▶ WHAT TO DO:
Exactly reproduce each line of the listing that follows.

══════

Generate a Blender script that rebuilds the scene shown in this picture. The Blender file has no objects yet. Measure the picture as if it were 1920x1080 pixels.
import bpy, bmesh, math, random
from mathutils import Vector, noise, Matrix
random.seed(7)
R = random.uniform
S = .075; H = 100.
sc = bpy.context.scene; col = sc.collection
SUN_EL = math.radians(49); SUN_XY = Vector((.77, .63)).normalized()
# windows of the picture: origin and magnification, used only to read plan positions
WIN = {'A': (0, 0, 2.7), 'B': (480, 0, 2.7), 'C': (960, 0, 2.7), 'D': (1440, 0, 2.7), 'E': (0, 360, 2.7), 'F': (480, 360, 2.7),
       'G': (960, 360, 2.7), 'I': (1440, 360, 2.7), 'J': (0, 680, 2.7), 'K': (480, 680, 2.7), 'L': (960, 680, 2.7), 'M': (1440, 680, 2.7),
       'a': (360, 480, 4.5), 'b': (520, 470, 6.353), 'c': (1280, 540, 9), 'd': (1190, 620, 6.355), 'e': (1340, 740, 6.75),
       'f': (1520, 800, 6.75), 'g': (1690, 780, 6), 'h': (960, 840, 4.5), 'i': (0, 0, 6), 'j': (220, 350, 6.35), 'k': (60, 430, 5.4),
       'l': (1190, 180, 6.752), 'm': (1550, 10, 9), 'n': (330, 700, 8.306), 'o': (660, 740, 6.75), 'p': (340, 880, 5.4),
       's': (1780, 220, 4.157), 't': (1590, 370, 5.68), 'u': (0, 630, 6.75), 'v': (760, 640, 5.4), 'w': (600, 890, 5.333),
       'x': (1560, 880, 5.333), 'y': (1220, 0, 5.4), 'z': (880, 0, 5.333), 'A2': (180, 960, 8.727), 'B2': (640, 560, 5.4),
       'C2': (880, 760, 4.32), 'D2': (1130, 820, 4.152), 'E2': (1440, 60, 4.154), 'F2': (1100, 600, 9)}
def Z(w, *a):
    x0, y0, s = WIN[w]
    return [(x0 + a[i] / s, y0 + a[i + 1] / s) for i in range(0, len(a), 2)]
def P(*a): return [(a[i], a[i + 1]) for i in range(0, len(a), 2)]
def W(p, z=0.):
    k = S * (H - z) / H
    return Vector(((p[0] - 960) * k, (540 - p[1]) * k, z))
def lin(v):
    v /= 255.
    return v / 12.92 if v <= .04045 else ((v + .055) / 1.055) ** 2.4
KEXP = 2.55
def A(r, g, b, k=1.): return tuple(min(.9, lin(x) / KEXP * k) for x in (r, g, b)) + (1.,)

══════

▶ SOLVED PROBLEM:
Generate a Blender script that rebuilds the scene shown in this picture. The Blender file has no objects yet. Measure the picture as if it were 1920x1080 pixels.
import bpy, bmesh, math, random
from mathutils import Vector, noise, Matrix
random.seed(7)
R = random.uniform
S = .075; H = 100.
sc = bpy.context.scene; col = sc.collection
SUN_EL = math.radians(49); SUN_XY = Vector((.77, .63)).normalized()
# windows of the picture: origin and magnification, used only to read plan positions
WIN = {'A': (0, 0, 2.7), 'B': (480, 0, 2.7), 'C': (960, 0, 2.7), 'D': (1440, 0, 2.7), 'E': (0, 360, 2.7), 'F': (480, 360, 2.7),
       'G': (960, 360, 2.7), 'I': (1440, 360, 2.7), 'J': (0, 680, 2.7), 'K': (480, 680, 2.7), 'L': (960, 680, 2.7), 'M': (1440, 680, 2.7),
       'a': (360, 480, 4.5), 'b': (520, 470, 6.353), 'c': (1280, 540, 9), 'd': (1190, 620, 6.355), 'e': (1340, 740, 6.75),
       'f': (1520, 800, 6.75), 'g': (1690, 780, 6), 'h': (960, 840, 4.5), 'i': (0, 0, 6), 'j': (220, 350, 6.35), 'k': (60, 430, 5.4),
       'l': (1190, 180, 6.752), 'm': (1550, 10, 9), 'n': (330, 700, 8.306), 'o': (660, 740, 6.75), 'p': (340, 880, 5.4),
       's': (1780, 220, 4.157), 't': (1590, 370, 5.68), 'u': (0, 630, 6.75), 'v': (760, 640, 5.4), 'w': (600, 890, 5.333),
       'x': (1560, 880, 5.333), 'y': (1220, 0, 5.4), 'z': (880, 0, 5.333), 'A2': (180, 960, 8.727), 'B2': (640, 560, 5.4),
       'C2': (880, 760, 4.32), 'D2': (1130, 820, 4.152), 'E2': (1440, 60, 4.154), 'F2': (1100, 600, 9)}
def Z(w, *a):
    x0, y0, s = WIN[w]
    return [(x0 + a[i] / s, y0 + a[i + 1] / s) for i in range(0, len(a), 2)]
def P(*a): return [(a[i], a[i + 1]) for i in range(0, len(a), 2)]
def W(p, z=0.):
    k = S * (H - z) / H
    return Vector(((p[0] - 960) * k, (540 - p[1]) * k, z))
def lin(v):
    v /= 255.
    return v / 12.92 if v <= .04045 else ((v + .055) / 1.055) ** 2.4
KEXP = 2.55
def A(r, g, b, k=1.): return tuple(min(.9, lin(x) / KEXP * k) for x in (r, g, b)) + (1.,)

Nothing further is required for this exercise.